Selama pikiran masih aktif di dalam diri seseorang sulit baginya untuk fokus dan khusyuk di dalam menunaikan shalat.
Pilihan Editor :
Bacaan Doa Iftitah dan Artinya
Doa iftitah Allahu akbar kabiraa
اَللهُ اَكْبَرُ كَبِيْرًا وَالْحَمْدُ لِلّهِ كَثِيْرًا وَسُبْحَانَ اللهِ بُكْرَةً وَاَصِيْلًا. اِنِّى وَجَّهْتُ وَجْهِيَ لِلَّذِيْ فَطَرَالسَّمَاوَاتِ وَالْاَرْضَ حَنِيْفًا مُسْلِمًا وَمَا اَنَا مِنَ الْمُشْرِكِيْنَ. اِنَّ صَلَاتِيْ وَنُسُكِيْ وَمَحْيَايَ وَمَمَاتِيْ لِلّهِ رَبِّ الْعَا لَمِيْنَ. لاَ شَرِيْكَ لَهُ وَبِذَلِكَ اُمِرْتُ وَاَنَا مِنَ الْمُسْلِمِيْنَ
Allaahu akbar kabiraa walhamdulillaahi katsiiraa, wa subhaanallaahi bukratan wa’ashiilaa. Innii wajjahtu wajhiya lilladzii fatharas samaawaati wal ardha haniifan musliman wa maa anaa minal musyrikiin. Inna shalaatii wa nusukii wa mahyaaya wa mamaatii lillaahi rabbil ‘aalamiin. Laa syariikalahu wa bidzaalika umirtu wa ana minal muslimiin.

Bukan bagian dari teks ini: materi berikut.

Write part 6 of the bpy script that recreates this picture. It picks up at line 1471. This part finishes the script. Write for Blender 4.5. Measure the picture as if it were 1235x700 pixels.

Artinya: “Allah Maha Besar dengan sebesar-besarnya, segala puji bagi Allah dengan pujian yang banyak. Maha Suci Allah pada waktu pagi dan petang. Sesungguhnya aku hadapkan wajahku kepada Allah yang telah menciptakan langit dan bumi dengan segenap kepatuhan atau dalam keadaan tunduk, dan aku bukanlah dari golongan orang-orang yang menyekutukan-Nya. “Sesungguhnya salatku, ibadahku, hidup dan matiku hanyalah untuk Allah Tuhan Semesta Alam, yang tidak ada sekutu bagi-Nya. Dengan yang demikian itulah aku diperintahkan. Dan aku adalah termasuk orang-orang muslim.”
Doa Allahumma ba’id
اللَّهُمَّ بَاعِدْ بَيْنِي وَبَيْنَ خَطَايَايَ كَمَا بَاعَدْتَ بَيْنَ الْمَشْرِقِ وَالْمَغْرِبِ اللَّهُمَّ نَقِّنِي مِنْ خَطَايَايَ كَمَا يُنَقَّى الثَّوْبُ الْأَبْيَضُ مِنْ الدَّنَسِ اللَّهُمَّ اغْسِلْنِي مِنْ خَطَايَايَ بِالثَّلْجِ وَالْمَاءِ وَالْبَرَدِ
Allahumma ba’id bainiy wa baina khotoyaaya kamaa baa’idta bainalmasyriqi walmaghribi. Allahumma naqqiiniy min khotoyaaya kamaa yunaqqii tsaubul abyadu minnad danasi. Allahummaghsilniyy min khotoyaaya bistalji wal maai wal barodi.
Artinya: “Ya Allah, jauhkan antara aku dan kesalahanku sebagaimana Engkau jauhkan antara timur dan barat. Ya Allah bersihkan (sucikan) dariku kesalahanku sebagaimana Engkau bersihkan (sucikan) baju yang putih dari kotoran. Ya Allah cucilah (bersihkanlah) aku dari kesalahan-kesalahanku dengan salju, air, dan embun.”